Official: Cause of Deadly Sudan Plane Crash Technical
KHARTOUM, Sudan --
Engine failure is believed to have caused the plane crash in Sudan that killed 24 people, including key members of the southern Sudanese government, a senior official said Saturday.
The plane went down Friday in a remote area of southern Sudan, killing 21 passengers and three crew members. The most senior officials to die were Justin Yak Arop, a presidential adviser on decentralization, and Lt. Gen. Dominic Dim Deng, the minister overseeing the south's armed forces.
Gabriel Changson Chan, the southern Sudanese minister of information, said an investigation is planned, but that initial evidence indicates engine failure caused the crash.
"So far, we believe the cause of the crash is due to a technical failure with the engine of the plane," Chan told The Associated Press.
Southern Sudan has its own semiautonomous government following a peace deal in 2005 that ended more than two decades of civil war between the ethnic African south and Sudan's Arab-dominated government in the capital, Khartoum. The war claimed an estimated 2.2 million lives.
The south's leader, First Vice President Salva Kiir, described the crash as "one of the saddest" the region has witnessed and declared three days of mourning in the south, with flags on government buildings to be flown at half mast.

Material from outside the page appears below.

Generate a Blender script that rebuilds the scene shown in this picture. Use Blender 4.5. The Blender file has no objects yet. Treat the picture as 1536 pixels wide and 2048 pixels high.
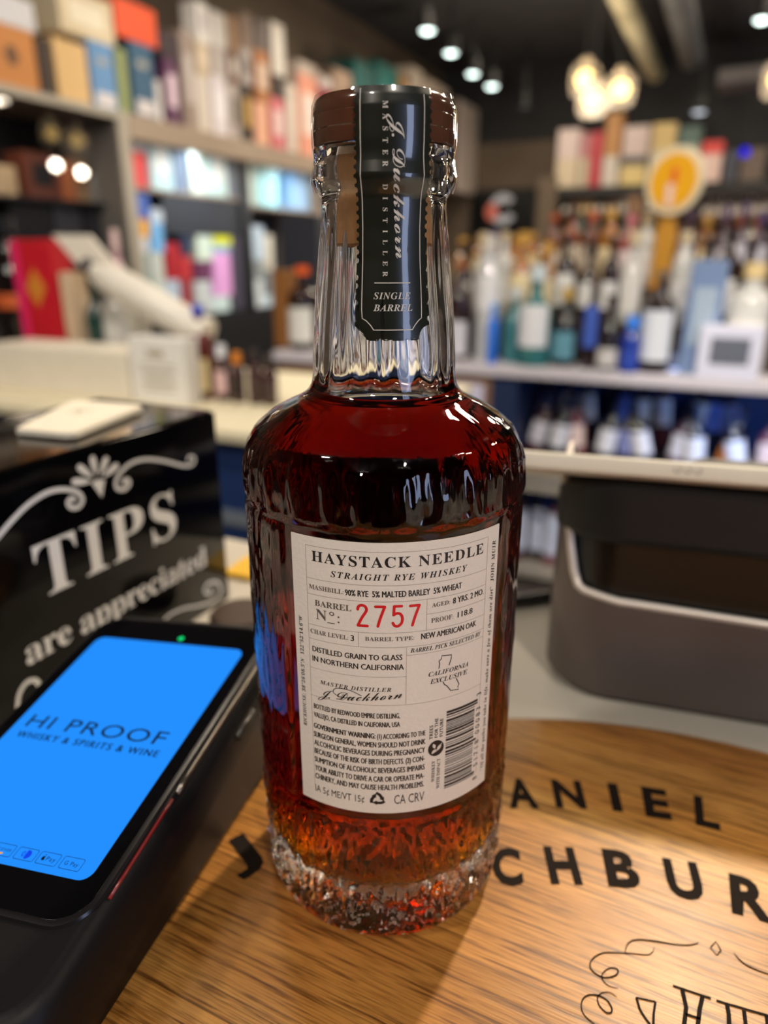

The Sudanese Civil Aviation Authority said the crash occurred in the village of Rumbek in the southern Bahr al-Ghazal province. The plane's captain contacted the airport tower to report engine trouble and request an emergency landing. It crashed before reaching the airport.
A U.N.-operated radio station that broadcasts in the area, Mireya FM, reported the plane belonged to the Southern Sudan Air Connection company.
Both the United Nations and United States expressed condolences over the deaths of the government officials.
"This human tragedy represents a great loss to all Sudanese as they strive to recover from decades of war," the U.S. Embassy in Sudan said in a statement.